Just finished reading it, and my overall impression of it is…eh, not bad. It’s like Umberto Eco Lite. Good, well-paced, rousing tale, but all the profound controversy over it is, IMHO, utterly unjustified. I mean, after all, for such a profound mystery, the two main characters unravelled it pretty fucking fast.
Several things bugged me.
First, most of the linguistic and etymological profundities Brown shared (sinister coming from Latin for the left side, being symbolically connected to the feminine side, etc.) just weren’t all that obscure. Pretty common knowledge, in fact.
Second, the level of complexity of the clues along the trail were far more fit for an old SierraQuest video game than the greatest mystery of the Western World. Mirrored English script? Anagrams, for God’s sake? And the final mystery, the code to the second cryptex (about the Rosy orb and seeded womb) was unbelievably easy. I figured out the puzzle as soon as the computer spit out the “Isaac Newton” clue. The symmetry of the apple symbolism (on many levels…apples are taxonomically related to roses, being members of Rosaceae, with five petals, yadda yadda yadda) was just too ripe (pardon the expression) not to be the truth.
Third, the history as presented was thoroughly tampered with. I know, not surprising for a work of fiction, but I would have thought that with the veneer of authenticity specifically asserted in the beginning of the book, Brown would have been more careful how he bent the facts. The hinge around which the entire story revolves, that the Templars “most definitely found something” during their dig at the Temple of Herod, appears to be fabrication. Every history of the Order I’ve ever read states that either nothing is known about the Templar dig, or that they quit after a decade in frustration. Also, while I can certainly buy that Urban III and King Phillipe were conniving, desperate bastards, I have a hard time believing that their motivations arose from anything deeper than the fact that the Templars were in fact richer than either the Vatican or the Throne at the time of their rather diabolical decaptitating strike. You’ll have to forgive me for that. I also recently giggled my way through Shlain’s absurd and unconvincing The Alphabet and the Goddess, so perhaps I’m not in the “mood” to listen favorably to how femininity has been ruthlessly and intentionally suppressed for millennia.
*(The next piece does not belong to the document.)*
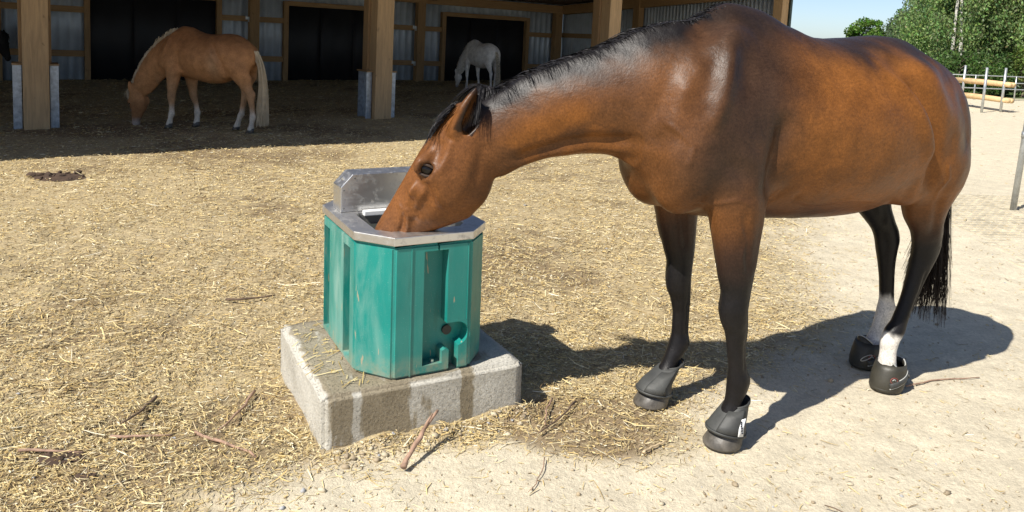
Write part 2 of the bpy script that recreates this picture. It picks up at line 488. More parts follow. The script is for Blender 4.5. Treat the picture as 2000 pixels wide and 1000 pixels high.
hind_near = [(1.28, -1.10, .16), (1.03, -1.085, .17), (.94, -1.075, .165), (.86, -1.08, .15), (.78, -1.10, .137), (.70, -1.148, .127), (.60, -1.155, .12), (.49, -1.128, .115), (.40, -1.098, .112), (.31, -1.058, .11), (.26, -1.035, .106), (.21, -1.012, .105), (.16, -1.012, .104), (.04, -1.03, .104)]
hind_far = [(1.28, -1.10, -.16), (1.03, -1.085, -.17), (.94, -1.08, -.165), (.86, -1.07, -.15), (.78, -1.105, -.137), (.70, -1.168, -.127), (.60, -1.225, -.12), (.49, -1.24, -.115), (.40, -1.25, -.112), (.31, -1.258, -.11), (.26, -1.258, -.106), (.21, -1.24, -.105), (.16, -1.215, -.104), (.04, -1.16, -.104)]
HEAD_T = (.880, -.388, 1.2655); HEAD_S = (.43, -.268, -.862); HEAD_K = 1.03
BV, BF, HB = build_body(.0062, NECK, (HEAD_T, HEAD_S, HEAD_K), (fore_near, fore_far), (hind_near, hind_far), lo=(-1.56, -.72, .02), hi=(1.30, .42, 1.72))
strokes = [
    # flank: last rib ridge, hollow behind it, crease in front of the thigh
    ([(-.60, 1.44), (-.72, 1.31), (-.83, 1.13), (-.88, 1.0)], .045, .023, .15),
    ([(-.70, 1.42), (-.80, 1.29), (-.89, 1.13), (-.93, 1.0), (-.94, .90)], .034, -.032, .12),
    ([(-.78, 1.45), (-.90, 1.31), (-.98, 1.15)], .05, .018, .12),
    # triceps edge behind the shoulder, shoulder blade spine, hollow before it, point of shoulder
    ([(-.12, 1.28), (-.105, 1.15), (-.085, 1.02), (-.06, .93)], .035, -.023, .12),
    ([(.05, 1.52), (.10, 1.40), (.15, 1.28), (.19, 1.17)], .028, .016, .06),
    ([(.0, 1.5), (.03, 1.38), (.07, 1.26)], .035, -.010, .06),
    ([(.12, 1.50), (.18, 1.38), (.23, 1.26)], .028, -.010, .05),
    ([(.22, 1.40), (.27, 1.28), (.31, 1.15)], .028, .011, .04),
    ([(.36, 1.30), (.38, 1.20)], .08, -.012, .03),
    ([(.16, 1.12), (.08, 1.06), (.02, .98)], .035, -.012, .12),
    ([(-.30, 1.0), (-.36, .93), (-.42, .90)], .02, .004, .12),
    # windpipe ridge and jugular groove
    ([(.33, 1.098), (.48, 1.097), (.57, 1.072), (.67, 1.033), (.73, .997)], .020, .009, .02),
    ([(.33, 1.14), (.48, 1.132), (.56, 1.112), (.67, 1.068), (.73, 1.03)], .022, -.012, .03),
    # veins standing out on chest, forearm, belly and thigh
    ([(.20, .95), (.14, .93), (.07, .955), (.02, .93)], .008, .004, .12), ([(.06, .86), (.03, .80), (.035, .74), (.015, .68)], .008, .004, .15),
    ([(-.22, .93), (-.36, .90), (-.50, .915), (-.66, .90)], .009, .004, .12), ([(-1.0, 1.05), (-1.03, .98), (-1.01, .92), (-1.04, .86)], .009, .004, .12), ([(.30, 1.22), (.24, 1.14), (.26, 1.06)], .009, .004, .05),
    # forearm, cannon tendon, knee and hock relief, leg by leg
    ([(.05, .93), (.03, .80), (.0, .66)], .016, -.007, .10, 1), ([(-.05, .90), (-.045, .78), (-.035, .66)], .016, .006, .10, 1),
    ([(-.048, .43), (-.054, .36), (-.062, .28)], .009, -.006, .10, 1), ([(-.012, .545), (-.012, .50)], .020, .006, .10, 1), ([(-.03, .465), (-.03, .45)], .012, -.004, .10, 1),
    ([(.03, .90), (.0, .78), (-.04, .64)], .016, -.007, .10, -1), ([(-.088, .43), (-.098, .36), (-.098, .28)], .009, -.006, .10, -1), ([(-.062, .53), (-.064, .49)], .020, .006, .10, -1),
    ([(-1.03, .92), (-1.08, .80), (-1.135, .68)], .020, -.010, .06, 1), ([(-1.16, .90), (-1.19, .78), (-1.20, .68)], .018, -.009, .06, 1),
    ([(-1.195, .66), (-1.21, .63)], .016, .010, .03, 1), ([(-1.14, .55), (-1.125, .45), (-1.085, .33)], .009, -.006, .05, 1), ([(-1.15, .60), (-1.14, .57)], .018, -.006, .05, 1),
    ([(-1.04, .92), (-1.10, .80), (-1.16, .68)], .020, -.009, .06, -1), ([(-1.25, .52), (-1.27, .42), (-1.275, .33)], .009, -.005, .05, -1),
    # elbow fold, girth wrinkles, thigh muscle lines
    ([(-.20, 1.0), (-.17, .93), (-.10, .88)], .020, -.008, .12), ([(-.27, .97), (-.24, .90)], .014, -.005, .14), ([(-1.05, 1.38), (-1.12, 1.22), (-1.16, 1.05)], .035, -.010, .08), ([(-.99, 1.30), (-1.03, 1.15), (-1.06, 1.0)], .04, .008, .12),
]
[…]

Fourth, and perhaps this is just me, since I’m fascinated with religious symbolism myself, but the whole secret of the Grail wasn’t all that tough to figure out, and after that, it was just a matter of satisfying my curiosity about how the story would end. As soon as Brown started talking about the “chalice” being a symbol for something else, my little theological mind pinged, “Aha! Chalice! Cup! Vagina! Either 1) Jesus was a chick, or 2) Jesus got somebody pregnant.”
Ding. Ding. Ding.
Then I went back to thinking about vaginas for a minute.
One little bit of playfulness I did rather enjoy came at the end of the book, however. When Marie and Langdon were discussing the Grail, Marie, tolerantly amused, asks, “Why is it that men simply cannot let the Grail rest?” This is amusing on several levels. It’s a veiled reference to male sexuality. Why can’t men stop chasing the “Grail,” or the female genitalia? Also, it’s a doubly veiled reference to ancient symbolism, and I have a hard time believing that two people so steeped in ancient magical lore as the female keeper of the Grail and the Harvard symbologist who just tracked it down are not aware of the ultimate male mystical role. We are represented by the sword…the blade…the phallus. We are that which seeks to penetrate the female veil of mystery, that which thrusts until the mystery lay exposed before us.
And if the Grail is the ultimate female mystery, then all us horny males must figure it’s the ultimate mystical and metaphorical fuck. That’s why men will never let the Grail rest.